Duffy’s boundless energy, willingness to take players on and final delivery is a priceless asset, especially in the modern game. This from a man who represents the ultimate in value for money given he arrived free of charge after being released by Birmingham City.

The industrious midfield man ensured his name will never be forgotten on either side of the Sheffield divide, cementing his place in folklore on a magnificent September’s day last Autumn, literally taking the spring out of the step of Sheffield Wednesday’s bouncing fans in a not to be forgotten moment.

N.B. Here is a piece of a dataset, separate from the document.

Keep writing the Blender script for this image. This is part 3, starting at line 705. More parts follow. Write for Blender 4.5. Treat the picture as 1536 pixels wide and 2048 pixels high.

Hillsborough was celebrating wildly after Lucas Joao completed Wednesday’s second-half fightback to level after having trailed by two goals. But from the restart Duffy single-handedly reduced three sides of the ground to silence with a deftly executed strike to set the Blades on their way to a famous 4-2 victory in the noisy neighbour’s own backyard.

Recently offered a contract extension and tying himself to Bramall Lane until 2020, Duffy has been a major contributor to Chris Wilder’s extraordinary journey as Blades boss.

He and Chris Hussey were the manager’s first first signings. Hussey, described by Wilder at the time as the “best left-back in the division” quickly fell by the wayside, making just five league starts and in the summer, unwanted by anyone else, was sent on loan to Swindon Town. Even Wilder gets it wrong sometimes.

Duffy, however, more than lived up to expectation and to date has made 71 appearance. A free transfer from Birmingham City, if his industry was repeated at workplaces across the country it would go a long way to solving Britain’s chronic productivity problem.

“I remember playing United when I was [on loan from Birmingham] at Burton Albion and they were a shadow of what the teams here were in the past,” he recalled. 

“Hopefully we’ve helped give the club back to the fans, back to the city. All they want is to see someone giving 100 per cent and, if we do that, then our ability can shine through.”


Like skipper Billy Sharp, Duffy has endured an uncomfortable time on the bench watching new signings bed in. After back-to-back defeats both were recalled for the Yorkshire derby against Leeds and both played a major part in securing a league double over the men from Elland Road.

Duffy’s cross from the right wasn’t dealt with and presented Sharp with the opportunity to fire the Blades ahead after only 70 seconds. The  trademark energy of the Scouser and Liverpool fan visibly lifted United. Sharp, of course, cooly converted the penalty which lifted United to within three points of the play-offs in a much-needed 2-1 win.

The arrival of Lee Evans from Wolves manfully fills the gap in central midfield created by a long-term injury to Paul Coutts who would surely be another strong contender for Player of the Season had he not suffered a broken leg back in November which ended his campaign.

On early evidence it is hard to see what Leonard or Holmes can bring to the table to trouble trouble Duffy, widely acknowledged as United’s talisman. But for loss of form, a rarity in his case, and FA Cup matters aside, it would also be difficult to understand should Duffy find himself back on the bench when the Championship resumes next Tuesday against QPR at the Lane.

 “I’ve got to say, Duff and the skipper have been brilliant,” said Wilder. “Absolutely first class with their attitudes. They won’t have found it easy but they’ve knuckled down and got on with their jobs. They’ve made sure I’ve had tough decisions to make.”

After Saturday’s performances from Duffy and Sharp, Wilder’s decision making became that little bit easier.